Il est stupéfiant de voir que la Grande-Bretagne, une fois prise la décision de s’arrimer à l’Europe, s’est européanisée plus vite que sa voisine peu chérie en pratiquant par le système des dévolutions un fédéralisme intérieur qui la prépare à digérer le fédéralisme continental. Au-delà du poids d’un passé glorieusement jacobin, il est une autre raison qui explique le blocage politique français et justifie une comparaison avec la Suisse, c’est la cohabitation. Un gouvernement de consensus, élu sur une base proportionnelle, ne permet plus de nos jours de dynamiser un pays et encore moins ses élites politiques. Au pouvoir depuis trois ans, Jospin l’Uranais ne fait pas un pas sans regarder ce que fait son concurrent.
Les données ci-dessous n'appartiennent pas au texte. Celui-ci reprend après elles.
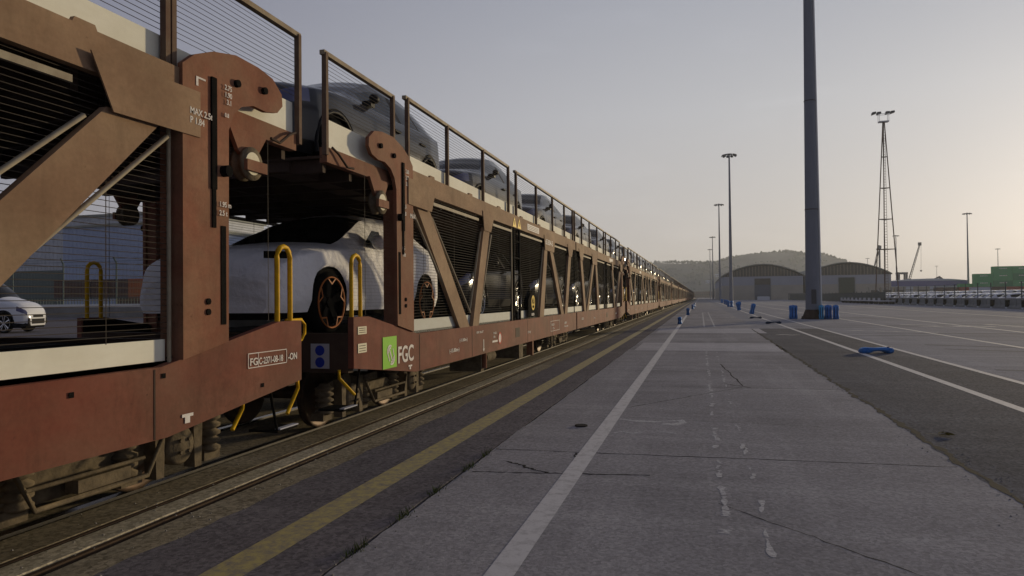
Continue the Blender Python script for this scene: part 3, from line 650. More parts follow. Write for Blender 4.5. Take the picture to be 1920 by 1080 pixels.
wt = on_side(MB().prism([(0, 0), (.26, 0), (.13, .18)], 0, .002, 'z'), 5.86, 2.68, False); wt.merge(on_side(MB().prism([(0, 0), (.26, 0), (.13, .18)], 0, .002, 'z'), 6.2, 2.68, False)); part('warning_triangle', wt, M['signyel'], wA)
bz = MB(); 
for tt in (5.98, 6.32): bz.merge(on_side(rect(.02, .08), tt, 2.72, False, 1.407))
part('warning_bolt', bz, M['black'], wA)
part('notice_plate', on_side(rect(1.0, .12), 6.95, 2.72, False), M['white'], wA)
nl = MB()
for z in (2.745, 2.775, 2.805): nl.merge(on_side(rect(.85, .006), 7.02, z, False, 1.4068))
part('notice_print', nl, M['dark'], wA)
# black panel with yellow round emblem
pe = on_side(MB().prism([(0, 0), (.78, 0), (.78, .35), (.36, .55), (0, .35)], 0, .006, 'z'), 6.96, 1.03, False, 1.402); pi_ = part('emblem_panel', pe, M['black'], wA, 'black peaked panel with a yellow ringed emblem')
ye = ringm(.38, .28, .11, .145); ye.merge(ringm(.38, .28, .03, .05)); 
for a in (90, 210, 330):
    ca, sa = math.cos(R(a)), math.sin(R(a)); ye.add([(.38+.04*ca-.02*sa, .28+.04*sa+.02*ca, .002), (.38+.04*ca+.02*sa, .28+.04*sa-.02*ca, .002), (.38+.12*ca+.035*sa, .28+.12*sa-.035*ca, .002), (.38+.12*ca-.035*sa, .28+.12*sa+.035*ca, .002)], [(0, 1, 2, 3)])
part('emblem', on_side(ye, 6.96, 1.03, False, 1.4095), M['signyel'], pi_); part('emblem_text', on_side(text_mesh('auto', .10, .001, 1.3), 7.2, 1.06, False, 1.4095), M['white'], pi_)
# end placard
pc = part('end_placard', MB().box(1.19, 1.39, -.004, -.001, .74, .98), M['placard'], wA, 'pale placard with two blue discs')
pcb = MB().disc((1.29, -.008, .915), .05, .003, 'y', 20); pcb.disc((1.29, -.008, .80), .05, .003, 'y', 20); part('blue_disc', pcb, M['blue'], pc)
# markings of the nearest wagon (rotated)
mk = MB()
bx_t, bx_z = .70, .895
def rot_txt(s_, t, z, sz, sx=1., x=1.4045): return txt(s_, t, z, sz, True, sx, x)
mk.merge(rot_txt('FG', .69, .925, .075, 1.1)); mk.merge(rot_txt('C-2371-08-18', .58, .925, .07, .78)); mk.merge(rot_txt('-ON', .20, .925, .075, .9))
for q in ((0, 0, .49, .006), (0, .105, .49, .006), (0, 0, .006, .11), (.485, 0, .006, .11), (.12, 0, .005, .11)): mk.merge(on_side(rect(q[2], q[3], .002, q[0], q[1]), .71, .905, True))
mk.merge(on_side(rect(.10, .02), 1.38, .66, True)); mk.merge(on_side(rect(.045, .04), 1.355, .62, True))
mk.merge(on_side(rect(.02, .05), 1.27, 2.82, True, 1.427)); mk.merge(on_side(rect(.09, .012), 1.27, 2.87, True, 1.427))
for (s_, t, z, sz) in (('2.75', 1.0, 2.87, .05), ('1.90', 1.0, 2.82, .05), ('3.1', .98, 2.77, .05), ('0.8', 1.0, 2.68, .04), ('MAX 2.5t', 1.34, 2.62, .06), ('P 1.84', 1.34, 2.56, .06), ('1.95 m', 1.06, 2.05, .05), ('2.5 t', 1.06, 1.99, .05)): mk.merge(rot_txt(s_, t, z, sz, .9, 1.4385))
part('stencil_marks', mk, M['white'], wB)
hol = MB()
for t, z in ((.55, .75), (1.55, .93), (2.2, .9), (2.9, .88)): hol.merge(on_side(rect(.03, .03), t, z, True))
part('drain_hole', hol, M['black'], wB)
for wg in (wagons[2], wagons[3], wagons[4]):
    rot = wg.rotation_euler.z > 1
    tt = 9.3 if rot else 2.6
    m_ = MB()
    for (s_, t, z, sz) in (('FGC 83', 11.6 if rot else .5, .78, .09), ('30 t (-)', 9.3 if rot else 4.3, .75, .07), ('65.804', 3.6 if rot else 8.2, .75, .08)): m_.merge(txt(s_, t, z, sz, rot, 1.3))
    m_.merge(on_side(rect(1.0, .12), 5.3 if rot else 6.95, 2.72, rot))
    part('stencil_marks', m_, M['white'], wg)

# ------------------------------------------------------------------ cars
def interp(tab, y):
    if y <= tab[0][0]: return tab[0][1]
    for (a, va), (b, vb) in zip(tab, tab[1:]):
        if y <= b:
            t = (y-a)/(b-a); t = t*t*(3-2*t)*.35+t*.65; return va+(vb-va)*t
    return tab[-1][1]
SUV = dict(L=4.42, H=1.50, yw=(.87, 3.55), rw=.335,
  top=[(0, .66), (.03, .80), (.10, .90), (.3, .97), (.7, 1.04), (1.1, 1.09), (1.25, 1.12), (1.75, 1.36), (2.1, 1.51), (2.4, 1.58), (2.8, 1.60), (3.3, 1.58), (3.75, 1.51), (4.0, 1.40), (4.22, 1.18), (4.34, 1.02), (4.42, .62)],
  belt=[(0, .60), (.03, .70), (.12, .80), (.3, .87), (.7, .94), (1.3, 1.0), (2.4, 1.03), (3.4, 1.08), (4.0, 1.10), (4.3, .96), (4.42, .56)],
  w=[(0, .55), (.05, .68), (.2, .80), (.5, .885), (.87, .91), (1.6, .90), (2.5, .905), (3.55, .92), (4.0, .88), (4.3, .78), (4.42, .66)],
  rf=[(0, .46), (.2, .60), (1.2, .70), (1.35, .71), (2.2, .58), (3.3, .56), (3.9, .56), (4.2, .62), (4.42, .56)], glassT=(1.32, 2.25), side=(1.62, 3.72), rear=(3.86, 4.22))
HATCH = dict(SUV, H=1.47, top=[(0, .62), (.03, .72), (.12, .82), (.3, .89), (.7, .96), (1.05, 1.0), (1.2, 1.03), (1.7, 1.26), (2.1, 1.42), (2.4, 1.48), (2.8, 1.50), (3.3, 1.46), (3.75, 1.37), (4.0, 1.24), (4.22, 1.07), (4.34, .96), (4.42, .62)],
  belt=[(0, .54), (.03, .62), (.12, .72), (.3, .80), (.7, .88), (1.3, .94), (2.4, .97), (3.4, 1.01), (4.0, 1.02), (4.3, .92), (4.42, .56)],
  w=[(0, .70), (.05, .80), (.2, .87), (.5, .90), (.87, .91), (1.6, .905), (2.5, .905), (3.55, .92), (4.0, .88), (4.3, .78), (4.42, .66)], glassT=(1.22, 2.25))
VAN = dict(SUV, L=4.5, top=[(0, .6), (.03, .75), (.12, .9), (.4, 1.05), (.9, 1.17), (1.1, 1.22), (1.5, 1.55), (1.8, 1.76), (2.1, 1.84), (3.0, 1.87), (4.2, 1.83), (4.4, 1.7), (4.5, .7)],
  belt=[(0, .52), (.03, .62), (.12, .78), (.4, .9), (.9, 1.02), (1.2, 1.06), (4.2, 1.08), (4.4, 1.0), (4.5, .6)], rf=[(0, .46), (.2, .62), (1.1, .74), (1.9, .66), (4.3, .66), (4.5, .6)], glassT=(1.12, 1.85), side=(1.35, 2.9), rear=(4.3, 4.45))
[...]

Comment pourrait-il dans ces conditions faire oeuvre de pionnier? Comme les politiciens suisses, il gère sa carrière, met précautionneusement un pied devant l’autre, attentif à ne pas shooter le caillou qui pourrait provoquer une chute de pierres. Ce n’est hélas pas l’esprit qu’il faut pour faire entrer l’Europe dans le XXIe siècle.